Quando abbandonare la barca?
Spesso la situazione di emergenza oltre alle dotazioni specifiche e a un programma di operazioni attentamente studiato e pianificato richiedono una capacità di valutare rapidamente le contromisure da adottare. Quando è davvero necessario abbandonare la nave è una scelta che spetta solo al comandante e richiede lucidità estrema. Tutti ricordano il celebre caso della perdita del Lady Samantha, un ketch italiano di 13,80 metri. Era il 13 novembre del 2003 quando nel corso di una navigazione in Atlantico da New York alla Martinica, una sartia della barca si sfilaccia alla base e l’equipaggio, composto dallo skipper Simone Salvo e altre quattro persone, decise di tornare al porto di partenza per la riparazione. Durante il rientro però la barca venne investita da una tempesta.

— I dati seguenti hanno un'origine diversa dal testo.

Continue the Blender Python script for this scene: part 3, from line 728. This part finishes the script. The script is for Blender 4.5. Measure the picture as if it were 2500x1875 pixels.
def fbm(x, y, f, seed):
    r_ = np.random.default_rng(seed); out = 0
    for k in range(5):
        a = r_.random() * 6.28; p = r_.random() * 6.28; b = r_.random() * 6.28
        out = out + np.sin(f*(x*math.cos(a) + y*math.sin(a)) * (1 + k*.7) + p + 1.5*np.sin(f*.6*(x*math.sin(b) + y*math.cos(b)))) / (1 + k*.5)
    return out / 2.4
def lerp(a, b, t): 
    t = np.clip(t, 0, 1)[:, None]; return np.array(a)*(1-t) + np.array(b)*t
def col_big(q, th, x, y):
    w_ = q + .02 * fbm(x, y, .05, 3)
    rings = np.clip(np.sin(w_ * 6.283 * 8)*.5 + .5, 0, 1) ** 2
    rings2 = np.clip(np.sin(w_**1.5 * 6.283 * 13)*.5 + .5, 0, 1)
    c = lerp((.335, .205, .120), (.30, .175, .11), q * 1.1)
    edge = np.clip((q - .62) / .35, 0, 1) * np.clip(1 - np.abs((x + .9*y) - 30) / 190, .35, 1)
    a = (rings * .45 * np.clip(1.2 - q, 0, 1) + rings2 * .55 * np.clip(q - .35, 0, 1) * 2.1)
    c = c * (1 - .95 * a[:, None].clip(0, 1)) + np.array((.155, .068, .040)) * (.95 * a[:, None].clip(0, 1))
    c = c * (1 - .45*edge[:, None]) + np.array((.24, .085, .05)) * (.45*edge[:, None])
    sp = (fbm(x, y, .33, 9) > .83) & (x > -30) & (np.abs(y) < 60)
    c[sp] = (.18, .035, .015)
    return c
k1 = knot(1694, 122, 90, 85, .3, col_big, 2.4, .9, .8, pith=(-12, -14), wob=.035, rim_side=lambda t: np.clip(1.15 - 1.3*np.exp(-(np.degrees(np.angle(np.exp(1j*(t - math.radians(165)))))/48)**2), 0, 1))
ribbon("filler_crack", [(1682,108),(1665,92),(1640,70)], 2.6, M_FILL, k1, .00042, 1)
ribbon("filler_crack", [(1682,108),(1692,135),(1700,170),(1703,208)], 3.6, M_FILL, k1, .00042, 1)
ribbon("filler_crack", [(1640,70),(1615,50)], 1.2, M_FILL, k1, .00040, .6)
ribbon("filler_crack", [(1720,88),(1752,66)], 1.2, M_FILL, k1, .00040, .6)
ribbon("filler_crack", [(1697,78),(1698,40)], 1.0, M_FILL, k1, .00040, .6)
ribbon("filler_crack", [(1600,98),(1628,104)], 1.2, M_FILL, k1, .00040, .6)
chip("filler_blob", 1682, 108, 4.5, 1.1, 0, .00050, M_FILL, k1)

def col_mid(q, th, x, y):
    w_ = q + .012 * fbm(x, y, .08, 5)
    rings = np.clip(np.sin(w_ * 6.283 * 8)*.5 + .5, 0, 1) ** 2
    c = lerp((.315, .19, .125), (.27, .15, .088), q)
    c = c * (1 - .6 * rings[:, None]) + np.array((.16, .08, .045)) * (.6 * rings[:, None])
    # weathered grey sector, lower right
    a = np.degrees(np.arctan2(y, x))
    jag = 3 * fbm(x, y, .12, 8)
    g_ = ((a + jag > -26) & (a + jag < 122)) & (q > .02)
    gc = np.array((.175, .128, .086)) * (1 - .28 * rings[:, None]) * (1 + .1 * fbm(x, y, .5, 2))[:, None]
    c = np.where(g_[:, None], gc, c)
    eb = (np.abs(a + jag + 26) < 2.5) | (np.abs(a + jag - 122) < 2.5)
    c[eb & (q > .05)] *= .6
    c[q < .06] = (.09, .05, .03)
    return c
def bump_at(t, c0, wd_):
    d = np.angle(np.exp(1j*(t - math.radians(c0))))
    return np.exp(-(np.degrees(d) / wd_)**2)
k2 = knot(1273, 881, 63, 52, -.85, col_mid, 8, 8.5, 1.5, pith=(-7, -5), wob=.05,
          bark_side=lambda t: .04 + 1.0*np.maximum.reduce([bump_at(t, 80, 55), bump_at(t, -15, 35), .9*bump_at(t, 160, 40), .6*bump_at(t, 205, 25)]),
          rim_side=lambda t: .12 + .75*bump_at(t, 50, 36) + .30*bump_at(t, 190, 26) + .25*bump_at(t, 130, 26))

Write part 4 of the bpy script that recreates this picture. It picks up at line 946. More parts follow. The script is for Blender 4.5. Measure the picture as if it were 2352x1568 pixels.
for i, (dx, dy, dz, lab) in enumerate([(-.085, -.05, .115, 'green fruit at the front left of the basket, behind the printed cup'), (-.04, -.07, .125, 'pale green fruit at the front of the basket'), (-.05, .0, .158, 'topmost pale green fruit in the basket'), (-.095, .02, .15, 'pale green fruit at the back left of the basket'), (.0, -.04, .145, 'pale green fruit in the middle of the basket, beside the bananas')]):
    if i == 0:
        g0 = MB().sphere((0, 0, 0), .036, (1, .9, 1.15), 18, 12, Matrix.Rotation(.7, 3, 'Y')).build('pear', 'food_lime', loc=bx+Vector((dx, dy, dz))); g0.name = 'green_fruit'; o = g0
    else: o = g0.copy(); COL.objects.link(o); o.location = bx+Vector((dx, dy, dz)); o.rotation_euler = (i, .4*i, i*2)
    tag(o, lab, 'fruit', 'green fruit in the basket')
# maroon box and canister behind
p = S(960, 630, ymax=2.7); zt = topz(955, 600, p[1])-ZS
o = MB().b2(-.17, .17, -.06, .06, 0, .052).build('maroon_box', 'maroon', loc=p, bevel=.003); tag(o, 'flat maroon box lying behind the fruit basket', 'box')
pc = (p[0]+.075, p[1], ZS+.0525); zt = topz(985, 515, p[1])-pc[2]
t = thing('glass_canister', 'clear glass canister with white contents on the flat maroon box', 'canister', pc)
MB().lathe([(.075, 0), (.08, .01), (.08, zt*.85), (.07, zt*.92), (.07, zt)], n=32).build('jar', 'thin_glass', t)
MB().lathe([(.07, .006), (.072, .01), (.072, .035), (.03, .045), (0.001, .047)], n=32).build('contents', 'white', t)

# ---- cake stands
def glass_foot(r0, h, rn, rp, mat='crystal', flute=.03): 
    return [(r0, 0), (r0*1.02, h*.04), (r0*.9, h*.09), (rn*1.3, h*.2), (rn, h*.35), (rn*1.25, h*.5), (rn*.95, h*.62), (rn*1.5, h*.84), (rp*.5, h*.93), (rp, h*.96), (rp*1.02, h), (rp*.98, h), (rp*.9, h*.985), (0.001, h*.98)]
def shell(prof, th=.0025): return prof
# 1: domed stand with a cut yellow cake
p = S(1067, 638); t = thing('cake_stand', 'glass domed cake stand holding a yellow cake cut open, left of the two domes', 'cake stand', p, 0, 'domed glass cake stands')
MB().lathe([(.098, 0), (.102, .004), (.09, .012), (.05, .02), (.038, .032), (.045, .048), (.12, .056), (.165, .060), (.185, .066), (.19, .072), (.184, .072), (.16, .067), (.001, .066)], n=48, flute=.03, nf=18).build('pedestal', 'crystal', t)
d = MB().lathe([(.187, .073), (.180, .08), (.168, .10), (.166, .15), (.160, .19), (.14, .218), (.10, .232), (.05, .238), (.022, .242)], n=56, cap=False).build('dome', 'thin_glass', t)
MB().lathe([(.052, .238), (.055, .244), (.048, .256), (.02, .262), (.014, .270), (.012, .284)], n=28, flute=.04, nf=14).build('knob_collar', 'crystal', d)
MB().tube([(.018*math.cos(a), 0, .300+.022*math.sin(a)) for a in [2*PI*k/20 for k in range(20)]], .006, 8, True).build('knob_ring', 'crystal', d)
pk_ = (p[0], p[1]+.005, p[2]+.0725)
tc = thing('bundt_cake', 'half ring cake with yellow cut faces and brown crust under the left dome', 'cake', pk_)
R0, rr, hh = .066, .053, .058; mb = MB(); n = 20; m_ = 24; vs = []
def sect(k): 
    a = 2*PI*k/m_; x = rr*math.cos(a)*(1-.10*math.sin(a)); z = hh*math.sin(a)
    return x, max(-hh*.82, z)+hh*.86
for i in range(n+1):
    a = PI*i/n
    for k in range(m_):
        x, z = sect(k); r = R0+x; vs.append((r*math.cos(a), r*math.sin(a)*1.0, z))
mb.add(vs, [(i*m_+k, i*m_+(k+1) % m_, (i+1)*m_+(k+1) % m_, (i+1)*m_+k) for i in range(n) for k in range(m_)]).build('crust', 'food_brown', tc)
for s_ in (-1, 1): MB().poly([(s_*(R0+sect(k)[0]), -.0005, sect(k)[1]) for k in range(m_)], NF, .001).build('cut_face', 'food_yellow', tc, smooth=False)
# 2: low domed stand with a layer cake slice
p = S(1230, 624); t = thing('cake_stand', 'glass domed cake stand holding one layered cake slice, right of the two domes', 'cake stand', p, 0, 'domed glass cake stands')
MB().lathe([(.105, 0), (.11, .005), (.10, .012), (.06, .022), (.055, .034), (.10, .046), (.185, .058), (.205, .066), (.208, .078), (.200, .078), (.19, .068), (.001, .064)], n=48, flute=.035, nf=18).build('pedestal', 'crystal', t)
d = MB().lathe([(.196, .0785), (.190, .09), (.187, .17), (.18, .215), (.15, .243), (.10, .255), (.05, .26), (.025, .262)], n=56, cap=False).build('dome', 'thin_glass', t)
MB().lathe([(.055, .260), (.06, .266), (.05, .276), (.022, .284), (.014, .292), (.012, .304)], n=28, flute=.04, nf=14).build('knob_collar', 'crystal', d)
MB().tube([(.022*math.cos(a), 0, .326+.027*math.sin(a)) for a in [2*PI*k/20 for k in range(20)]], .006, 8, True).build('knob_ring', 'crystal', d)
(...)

Completamente a secco di vela, lo scafo venne spazzato dalle onde e cominciò a imbarcare acqua. Lo skipper prese la decisione di lanciare il may-day e dopo tre quarti d’ora la Guardia Costiera statunitense li recuperò. Bilancio: barca perduta, ma tutti salvi. Una decisione, quella di abbandonare la barca da parte di Simone, senza dubbio sofferta, ma proprio perché rapida e risoluta, è stata ammirevole e da manuale.
Affondare la barca o lasciarla alla deriva?
Infine in caso di naufragio non bisogna sottovalutare anche gli aspetti legali dell’abbandono nave. Si può per esempio abbandonare la barca ancora galleggiante e che può costituire un pericolo per gli altri naviganti. Cosa succede se il relitto non segnalato viene investito da un’altra barca, magari di notte? A questo proposito il Codice della Navigazione italiano prevede la possibilità di abbandonare l’imbarcazione in caso di pericolo, posto che il comandante, che deve essere l’ultimo a scendere fuoribordo, abbia effettuato senza risultato tutti i tentativi per salvarla. In caso di omissioni a questi doveri la pena per chi è responsabile a bordo è la reclusione fino a due anni. Lo stesso Codice della Navigazione non prevede invece la possibilità di affondare la barca, atto che come naufragio doloso è perseguibile dal Codice Penale sempre con la reclusione da 5 a 12 anni. Da ricordare a scanso di equivoci che anche la Convenzione di Torremolinos del 1997 vieta l’abbandono di rifiuti tossici o nocivi in Mediterraneo come lo sarebbe l’affondamento volontario di una barca per la presenza di gasolio, olii lubrificanti, acido delle batterie e la stessa vetroresina dello scafo che è classificata come rifiuto tossico.
La migliore soluzione è lasciare lo scafo ancora galleggiante alla deriva ma provvedere affinché venga emesso un Avviso ai Naviganti per scongiurare il pericolo di collisioni con altre imbarcazioni.